Tags: Netherlands, political, toponyms, historical

Brett Sinica's comment, April 22, 2013 8:56 PM
I have seen this video previously, and this being my second time, it is much easier to understand this time around. He tells the story of one great kingdom and all areas that are under its control or influence. With the expansion of many European countries within the last couple centuries, I can understand how people can get culture and people mixed up, even though they’re from the same place to begin with. It reminds of the Arabs, or Arabic people. They don’t necessarily come from one country or one language or one religion. They represent a vast group of people and each of them differ or relate in certain ways. At times understanding these different groups can be a challenge, but in the end that is what makes them more unique and interesting.
Zakary Pereira's comment, April 30, 2013 3:54 PM
Well this video was fairly interesting actually. Funnily enough, my Canadian friend made me watch the Great Britain video about a month ago and so when I saw this was made by the same person and I always seem to confuse Belgium/Netherlands/Holland it seemed like something I should think about doing. The video was very informational and the narrator went over many factual things including the simple question of: Where is everything?
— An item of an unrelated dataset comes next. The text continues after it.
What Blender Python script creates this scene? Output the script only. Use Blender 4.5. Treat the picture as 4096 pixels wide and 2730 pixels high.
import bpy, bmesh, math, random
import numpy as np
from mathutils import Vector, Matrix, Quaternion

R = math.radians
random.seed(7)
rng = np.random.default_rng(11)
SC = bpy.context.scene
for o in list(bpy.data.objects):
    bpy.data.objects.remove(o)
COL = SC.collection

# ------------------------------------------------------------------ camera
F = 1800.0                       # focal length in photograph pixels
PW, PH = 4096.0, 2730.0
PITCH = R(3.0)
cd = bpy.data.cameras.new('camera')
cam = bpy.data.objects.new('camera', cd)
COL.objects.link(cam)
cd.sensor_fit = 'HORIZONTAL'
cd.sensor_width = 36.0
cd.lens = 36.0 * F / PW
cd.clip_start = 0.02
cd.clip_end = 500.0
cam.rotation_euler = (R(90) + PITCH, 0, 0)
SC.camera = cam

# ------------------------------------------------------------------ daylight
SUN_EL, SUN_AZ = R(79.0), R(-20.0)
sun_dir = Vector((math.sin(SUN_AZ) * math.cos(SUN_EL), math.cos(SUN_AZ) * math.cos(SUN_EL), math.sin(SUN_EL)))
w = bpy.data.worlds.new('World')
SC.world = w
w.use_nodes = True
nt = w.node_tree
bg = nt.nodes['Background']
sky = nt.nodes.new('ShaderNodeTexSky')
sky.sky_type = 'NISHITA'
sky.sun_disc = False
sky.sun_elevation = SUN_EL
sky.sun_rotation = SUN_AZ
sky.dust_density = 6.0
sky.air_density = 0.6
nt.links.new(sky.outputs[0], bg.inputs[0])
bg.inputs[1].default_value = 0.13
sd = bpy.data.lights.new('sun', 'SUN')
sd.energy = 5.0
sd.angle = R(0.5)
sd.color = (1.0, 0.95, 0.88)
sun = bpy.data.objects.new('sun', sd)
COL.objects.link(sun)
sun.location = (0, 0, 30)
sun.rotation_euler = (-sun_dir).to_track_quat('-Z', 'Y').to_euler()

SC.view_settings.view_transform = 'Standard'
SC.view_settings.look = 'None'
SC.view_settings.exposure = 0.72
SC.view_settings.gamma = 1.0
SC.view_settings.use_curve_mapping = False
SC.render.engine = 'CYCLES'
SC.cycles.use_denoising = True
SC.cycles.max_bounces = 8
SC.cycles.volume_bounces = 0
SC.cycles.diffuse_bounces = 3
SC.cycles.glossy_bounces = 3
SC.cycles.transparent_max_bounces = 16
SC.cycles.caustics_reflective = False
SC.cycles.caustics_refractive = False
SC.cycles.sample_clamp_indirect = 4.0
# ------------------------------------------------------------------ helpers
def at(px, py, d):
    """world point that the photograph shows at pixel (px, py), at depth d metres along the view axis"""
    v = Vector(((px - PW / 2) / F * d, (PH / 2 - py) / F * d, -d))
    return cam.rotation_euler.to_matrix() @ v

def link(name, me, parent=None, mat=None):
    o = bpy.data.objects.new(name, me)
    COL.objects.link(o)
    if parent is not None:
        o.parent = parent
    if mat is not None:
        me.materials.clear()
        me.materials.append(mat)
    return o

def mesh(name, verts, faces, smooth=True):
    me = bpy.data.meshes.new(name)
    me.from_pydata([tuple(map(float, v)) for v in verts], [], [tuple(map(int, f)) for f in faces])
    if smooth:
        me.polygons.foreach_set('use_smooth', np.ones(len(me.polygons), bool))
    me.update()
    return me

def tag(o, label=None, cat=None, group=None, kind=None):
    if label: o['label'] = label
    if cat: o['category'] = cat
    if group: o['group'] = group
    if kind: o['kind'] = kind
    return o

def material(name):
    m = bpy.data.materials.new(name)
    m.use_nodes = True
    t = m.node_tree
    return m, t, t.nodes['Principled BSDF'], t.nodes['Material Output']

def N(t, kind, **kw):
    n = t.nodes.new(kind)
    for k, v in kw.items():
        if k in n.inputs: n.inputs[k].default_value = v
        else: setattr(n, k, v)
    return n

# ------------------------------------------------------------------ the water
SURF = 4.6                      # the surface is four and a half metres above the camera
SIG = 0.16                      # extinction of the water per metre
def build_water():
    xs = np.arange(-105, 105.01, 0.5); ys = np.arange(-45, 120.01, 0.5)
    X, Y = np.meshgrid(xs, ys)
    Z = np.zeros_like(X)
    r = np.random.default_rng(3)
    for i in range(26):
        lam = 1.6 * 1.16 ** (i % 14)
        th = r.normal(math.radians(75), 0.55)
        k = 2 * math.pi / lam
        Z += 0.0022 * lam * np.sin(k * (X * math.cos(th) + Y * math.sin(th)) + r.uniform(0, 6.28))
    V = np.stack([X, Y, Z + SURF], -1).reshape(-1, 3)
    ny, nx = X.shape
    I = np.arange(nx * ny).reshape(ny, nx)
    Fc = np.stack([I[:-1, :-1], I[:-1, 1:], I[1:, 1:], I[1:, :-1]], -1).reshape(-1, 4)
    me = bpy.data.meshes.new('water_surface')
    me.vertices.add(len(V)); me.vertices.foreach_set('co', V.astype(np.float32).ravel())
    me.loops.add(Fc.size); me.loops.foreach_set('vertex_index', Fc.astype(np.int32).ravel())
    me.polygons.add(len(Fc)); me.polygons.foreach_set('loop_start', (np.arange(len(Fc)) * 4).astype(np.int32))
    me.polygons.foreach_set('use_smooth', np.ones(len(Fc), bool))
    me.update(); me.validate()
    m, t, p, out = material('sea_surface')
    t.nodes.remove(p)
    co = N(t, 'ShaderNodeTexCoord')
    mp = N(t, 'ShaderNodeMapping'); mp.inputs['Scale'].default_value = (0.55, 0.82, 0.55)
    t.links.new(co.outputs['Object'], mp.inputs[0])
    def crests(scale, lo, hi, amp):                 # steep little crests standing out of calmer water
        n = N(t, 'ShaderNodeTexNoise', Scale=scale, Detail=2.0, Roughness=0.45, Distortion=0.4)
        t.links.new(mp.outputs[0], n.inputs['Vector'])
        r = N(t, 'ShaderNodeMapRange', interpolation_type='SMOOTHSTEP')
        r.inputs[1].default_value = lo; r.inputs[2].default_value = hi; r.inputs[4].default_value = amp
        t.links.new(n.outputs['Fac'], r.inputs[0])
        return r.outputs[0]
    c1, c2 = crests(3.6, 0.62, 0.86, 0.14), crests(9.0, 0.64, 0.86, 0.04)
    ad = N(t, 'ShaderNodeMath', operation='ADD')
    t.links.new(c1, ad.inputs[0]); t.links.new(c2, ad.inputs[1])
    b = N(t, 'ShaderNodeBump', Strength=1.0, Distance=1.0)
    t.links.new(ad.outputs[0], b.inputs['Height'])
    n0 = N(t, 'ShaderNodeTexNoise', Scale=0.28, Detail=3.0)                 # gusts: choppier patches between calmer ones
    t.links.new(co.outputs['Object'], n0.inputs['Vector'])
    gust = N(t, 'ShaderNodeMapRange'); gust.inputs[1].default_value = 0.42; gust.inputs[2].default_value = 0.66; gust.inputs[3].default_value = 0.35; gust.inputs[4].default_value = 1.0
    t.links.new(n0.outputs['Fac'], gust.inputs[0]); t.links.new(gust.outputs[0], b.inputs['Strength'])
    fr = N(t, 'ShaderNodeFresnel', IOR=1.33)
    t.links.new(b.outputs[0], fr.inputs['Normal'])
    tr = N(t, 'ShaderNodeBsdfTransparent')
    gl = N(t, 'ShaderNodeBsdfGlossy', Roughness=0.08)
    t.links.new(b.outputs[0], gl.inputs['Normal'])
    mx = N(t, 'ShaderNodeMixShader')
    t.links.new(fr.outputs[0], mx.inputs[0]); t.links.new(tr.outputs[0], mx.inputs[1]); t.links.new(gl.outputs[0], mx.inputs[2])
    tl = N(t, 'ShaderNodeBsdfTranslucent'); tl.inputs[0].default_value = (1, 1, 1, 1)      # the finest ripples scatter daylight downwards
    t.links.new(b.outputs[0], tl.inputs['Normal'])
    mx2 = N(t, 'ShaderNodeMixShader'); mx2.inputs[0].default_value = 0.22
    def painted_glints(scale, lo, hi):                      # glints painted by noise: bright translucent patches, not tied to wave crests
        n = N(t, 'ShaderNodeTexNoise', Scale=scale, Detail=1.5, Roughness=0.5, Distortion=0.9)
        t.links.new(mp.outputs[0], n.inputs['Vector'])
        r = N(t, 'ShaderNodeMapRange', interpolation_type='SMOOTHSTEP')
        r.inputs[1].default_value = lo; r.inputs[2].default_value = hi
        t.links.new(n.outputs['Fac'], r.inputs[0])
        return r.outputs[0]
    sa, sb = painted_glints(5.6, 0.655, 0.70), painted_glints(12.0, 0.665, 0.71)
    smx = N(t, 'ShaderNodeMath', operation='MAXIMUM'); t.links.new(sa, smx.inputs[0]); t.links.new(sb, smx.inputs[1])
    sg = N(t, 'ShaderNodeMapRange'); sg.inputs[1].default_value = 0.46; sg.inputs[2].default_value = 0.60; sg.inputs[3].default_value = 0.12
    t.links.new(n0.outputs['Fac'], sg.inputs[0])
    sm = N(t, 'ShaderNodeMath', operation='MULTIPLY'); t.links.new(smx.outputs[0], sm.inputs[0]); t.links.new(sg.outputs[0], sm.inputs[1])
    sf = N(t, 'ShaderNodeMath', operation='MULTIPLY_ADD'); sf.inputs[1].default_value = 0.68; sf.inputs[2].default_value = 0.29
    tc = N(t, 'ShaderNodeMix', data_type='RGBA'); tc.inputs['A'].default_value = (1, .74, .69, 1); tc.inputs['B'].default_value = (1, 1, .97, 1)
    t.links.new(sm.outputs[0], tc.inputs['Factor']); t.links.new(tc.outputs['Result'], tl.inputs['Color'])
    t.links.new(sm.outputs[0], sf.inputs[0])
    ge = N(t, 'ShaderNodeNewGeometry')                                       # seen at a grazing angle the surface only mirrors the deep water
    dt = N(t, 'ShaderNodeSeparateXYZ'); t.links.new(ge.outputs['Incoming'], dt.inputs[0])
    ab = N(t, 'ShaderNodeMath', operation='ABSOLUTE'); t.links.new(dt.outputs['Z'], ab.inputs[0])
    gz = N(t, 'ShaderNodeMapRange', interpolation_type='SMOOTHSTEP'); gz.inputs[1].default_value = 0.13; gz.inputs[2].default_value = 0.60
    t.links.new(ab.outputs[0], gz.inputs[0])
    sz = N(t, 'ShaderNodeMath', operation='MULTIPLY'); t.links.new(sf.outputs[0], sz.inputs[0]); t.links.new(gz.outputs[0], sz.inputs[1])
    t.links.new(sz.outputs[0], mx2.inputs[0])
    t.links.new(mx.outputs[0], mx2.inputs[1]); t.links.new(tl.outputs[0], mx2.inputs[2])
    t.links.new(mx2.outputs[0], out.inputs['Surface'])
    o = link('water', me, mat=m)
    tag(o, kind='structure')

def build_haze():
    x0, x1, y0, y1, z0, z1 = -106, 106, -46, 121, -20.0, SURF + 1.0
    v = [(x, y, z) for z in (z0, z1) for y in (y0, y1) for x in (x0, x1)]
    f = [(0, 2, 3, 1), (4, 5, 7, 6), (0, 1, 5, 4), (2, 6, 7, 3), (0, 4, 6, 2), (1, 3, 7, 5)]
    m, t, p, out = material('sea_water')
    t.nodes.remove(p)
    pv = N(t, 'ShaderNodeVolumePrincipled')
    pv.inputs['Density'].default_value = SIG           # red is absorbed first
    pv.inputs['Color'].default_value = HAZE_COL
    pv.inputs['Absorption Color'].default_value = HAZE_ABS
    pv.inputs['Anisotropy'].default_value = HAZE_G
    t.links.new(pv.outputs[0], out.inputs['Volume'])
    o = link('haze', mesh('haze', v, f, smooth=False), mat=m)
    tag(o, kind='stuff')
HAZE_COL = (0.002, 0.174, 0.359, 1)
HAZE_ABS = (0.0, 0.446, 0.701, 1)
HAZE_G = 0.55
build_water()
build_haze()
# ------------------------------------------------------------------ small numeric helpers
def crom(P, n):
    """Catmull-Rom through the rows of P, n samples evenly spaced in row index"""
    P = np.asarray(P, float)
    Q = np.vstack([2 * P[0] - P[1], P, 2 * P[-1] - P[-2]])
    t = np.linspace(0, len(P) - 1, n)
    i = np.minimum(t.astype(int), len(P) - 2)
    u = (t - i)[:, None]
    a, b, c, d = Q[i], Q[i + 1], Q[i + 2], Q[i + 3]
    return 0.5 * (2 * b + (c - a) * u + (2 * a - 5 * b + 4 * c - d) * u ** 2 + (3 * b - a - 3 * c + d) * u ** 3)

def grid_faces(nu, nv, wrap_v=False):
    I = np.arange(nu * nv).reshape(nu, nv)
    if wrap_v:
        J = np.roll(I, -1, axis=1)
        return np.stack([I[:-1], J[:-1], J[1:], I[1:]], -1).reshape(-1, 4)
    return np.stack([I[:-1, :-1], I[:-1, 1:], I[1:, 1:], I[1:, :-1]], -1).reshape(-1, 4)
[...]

The video mainly focuses on physical geography of people but also goes on to explain that the ‘Dutch’ living in the Caribbean are actual ‘Europeans’ because they belong to the Kingdom of the Netherlands which belongs to the European Union which by the transitive property makes them Euros.

I liked what Brett said, that cultures and groups of people typically get categorized together as one when they really aren’t and it is important to acknowledge their distinctions and understand the different groups and cultures of people.